"Mapping the Rockumentary: Images of Sound and Fury" (2021)--Now in Print!

 
fig. a:  Metallica’s Deliverance by Rockumentary

fig. a: Metallica’s Deliverance by Rockumentary

My copy of Mapping the Rockumentary: Images of Sound and Fury (Edinburgh University Press, 2021) showed up on our front door last Sunday.

fig. b:  Uli M. Schüppel’s The Road to God Knows Where (1990) as it appears in the opening montage of Iain Forsyth and Jane Pollard’s 20,000 Days on Earth (2014), roughly 12,152 days into the life of Nick Cave

fig. b: Uli M. Schüppel’s The Road to God Knows Where (1990) as it appears in the opening montage of Iain Forsyth and Jane Pollard’s 20,000 Days on Earth (2014), roughly 12,152 days into the life of Nick Cave

This book includes my essay "Minimum and Maximum Rock 'n' Roll: Nick Cave and the Bad Seeds and Rockumentary Form," which deals primarily with two films and two radically different approaches to the popular music documentary: The Road to God Knows Where (1990) and 20,000 Days on Earth (2014).

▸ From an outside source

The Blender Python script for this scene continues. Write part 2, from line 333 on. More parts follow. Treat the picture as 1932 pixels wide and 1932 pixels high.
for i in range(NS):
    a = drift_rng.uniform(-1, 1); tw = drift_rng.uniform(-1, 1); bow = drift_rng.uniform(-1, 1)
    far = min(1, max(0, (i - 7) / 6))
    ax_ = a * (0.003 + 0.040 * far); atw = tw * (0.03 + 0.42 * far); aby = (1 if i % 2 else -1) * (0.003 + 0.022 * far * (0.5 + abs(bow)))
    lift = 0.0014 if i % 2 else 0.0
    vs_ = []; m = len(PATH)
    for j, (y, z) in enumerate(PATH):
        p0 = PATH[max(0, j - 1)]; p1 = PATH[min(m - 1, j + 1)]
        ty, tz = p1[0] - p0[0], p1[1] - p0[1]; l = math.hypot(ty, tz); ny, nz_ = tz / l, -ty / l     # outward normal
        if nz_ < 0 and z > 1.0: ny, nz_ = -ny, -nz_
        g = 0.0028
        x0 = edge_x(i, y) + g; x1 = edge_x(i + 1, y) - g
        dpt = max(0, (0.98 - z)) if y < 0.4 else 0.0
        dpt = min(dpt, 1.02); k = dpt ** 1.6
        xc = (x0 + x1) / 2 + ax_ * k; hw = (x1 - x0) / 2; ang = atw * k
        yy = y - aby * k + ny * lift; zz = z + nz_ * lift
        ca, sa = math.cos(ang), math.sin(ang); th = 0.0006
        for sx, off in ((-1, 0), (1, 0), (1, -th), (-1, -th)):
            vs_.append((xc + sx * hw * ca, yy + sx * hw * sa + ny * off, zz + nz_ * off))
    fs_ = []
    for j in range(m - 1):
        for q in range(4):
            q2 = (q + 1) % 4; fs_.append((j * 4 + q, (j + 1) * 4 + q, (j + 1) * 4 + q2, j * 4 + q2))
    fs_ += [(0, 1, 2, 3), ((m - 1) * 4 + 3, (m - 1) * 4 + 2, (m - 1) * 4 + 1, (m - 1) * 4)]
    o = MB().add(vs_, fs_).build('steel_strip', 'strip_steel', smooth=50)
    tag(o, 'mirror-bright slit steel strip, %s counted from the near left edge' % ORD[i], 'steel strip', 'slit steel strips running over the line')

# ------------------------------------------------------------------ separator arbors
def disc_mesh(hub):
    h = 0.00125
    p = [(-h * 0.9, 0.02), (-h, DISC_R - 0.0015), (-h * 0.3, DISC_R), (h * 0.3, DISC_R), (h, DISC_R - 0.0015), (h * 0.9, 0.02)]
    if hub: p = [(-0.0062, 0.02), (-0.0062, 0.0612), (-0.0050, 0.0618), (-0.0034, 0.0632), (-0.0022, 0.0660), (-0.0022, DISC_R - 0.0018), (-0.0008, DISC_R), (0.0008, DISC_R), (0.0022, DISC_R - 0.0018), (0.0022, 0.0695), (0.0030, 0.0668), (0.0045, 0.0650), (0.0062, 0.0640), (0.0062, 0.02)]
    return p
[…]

Whereas The Road to God Knows Where can be seen as a ultra-minimalist “anti-rockumentary,” 20,000 Days on Earth is a maximalist meta-documentary, and one of the greatest works of “nonfiction” (the film goes to great lengths to blur the lines between fiction and nonfiction) in the last 20+ years, in my opinion.

There’s lots of great material in this collection, spanning folk, jazz, pop, psych, punk, post-punk, metal, country, indie, K-pop, prog, and, yes, rock, and encompassing a wide variety of perspectives and approaches. It’s a book that aims to vastly expand our understanding of the rockumentary genre, its history, and its potential. All told there are 25 chapters broken up into five categories—histories, gender, aesthetics & politics, counter-cultures, and futures—plus an introduction.

I’d like to thank the editors of this fine book, Gunnar Iversen and Scott MacKenzie, for their vision and diligence. It truly was a pleasure working on this project.